Users download the Be My eyes software from the AppStore for no cost. When they launch the app for the first time, they are asked to register as either a blind person who may need assistance or as a sighted volunteer willing to provide such help. As I’m a blind user, when I launch the app, I’m presented with a very simple interface with only two buttons, one for “Settings” and the important one, “Connect To First Available Helper.” When one taps on the “connect” button, a little tune plays until one of the sighted volunteers accepts a request for help. Once connected, the blind user can point the camera on the iOS device at the object with which they need sighted assistance and the two parties can talk until they are satisfied they’ve solved the problem the blind person was experiencing.
The BME Phenomena
Be My Eyes is, quite obviously, a very useful tool as it provides near instant access to a volunteer willing to lend their vision to a situation in which a blind person needs some help. What BME is definitely not, though, is a tremendously innovative bit of engineering.
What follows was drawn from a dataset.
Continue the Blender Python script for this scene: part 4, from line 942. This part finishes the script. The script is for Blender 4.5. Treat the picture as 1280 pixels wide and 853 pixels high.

For all intents and purposes, BME is a video chat program with the added feature of automatically connecting a person requesting assistance with a volunteer willing to help at that moment. The exciting aspects of BME aren’t wizardry in software engineering but, rather, its mastery of social engineering.
If you launch Be My Eyes right now, you will hear that it has 192K sighted volunteers, 17.3 registered blind users and 63.9K people have been helped so far. BME launched in January and, while actual market figures are impossible to get for other blindness related software products, I’m willing to wager that no technology product has reached as many blind people in as short a span of time ever before. I’m also 100% confident that no technology designed for assisting people with disabilities has received as much mainstream media attention in as compact a period either.
What BME Did
When a new technology product designed for use by blind people comes out, the hardest problem a publicist has communicating to mainstream media about it is what the thing actually does. The number of times I’ve had to explain that a screen reader is an output agent and is not voice recognition grows with nearly every conversation I have with a sighted person about the primary means with which a blind person interacts with a computer. We all use screen readers but few people outside the biz even know that such exist.
Enter Be My eyes. It does exactly one thing, it connects blind users with sighted helpers. For a blind person, it’s value is obvious, I tap a button, point the camera and I get sighted assistance; for the sighted volunteers, the value is also obvious, someone who can’t see needs to borrow a pair of eyes, I can do that.
The Be My Eyes story is so obvious, the mainstream media could comfortably talk about it and they did so in droves. I think that BME may be the first blindness oriented program that combined tremendous value to users while also having a story that can be told easily enough for all to understand.
The BME Controversy
I am of the belief that everyone, blind or otherwise, lives in a society and that each of us have ways to contribute and times we will need help. Some people around the blindness conversation are more radical than I am about independence. In my view, if asking a sighted person for help will solve a problem more quickly than I could do so by insisting on being fiercely independent, I’m going to ask for help. I often ask other pedestrians to identify places while I’m walking in a city, BME lets me ask for help when I’m alone and need sighted assistance in a hurry.
A few weeks back, though, I heard a sighted person on NPR pondering Be My Eyes with the question, “Would I be enabling or somehow taking away the agency of a blind person by helping them this way?” I suppose in the marketplace of ideas, such questions should be asked and such issues should be discussed. I don’t have answers to the hard problems in critical disability theory, I’m neither a scholar nor a philosopher. As a blind person who has BME installed on his phone, though, I’m happy to have this tool available to me and, having used it three times, I can say that it has been useful when I had no alternatives for getting something accomplished.
Conclusions
Be My eyes did something incredible in the blindness space. The BME team created a useful tool but, more interestingly, created a social phenomenon previously non-existent in our world. The sheer simplicity of the BME app allowed for a simple story to be told in a manner that the global media could comprehend. Will there be a next BME? Will another project repeat the publicity storm of Be My Eyes? I don’t know, I’m just happy that this event has happened and that we have BME as a tool on our mobile devices.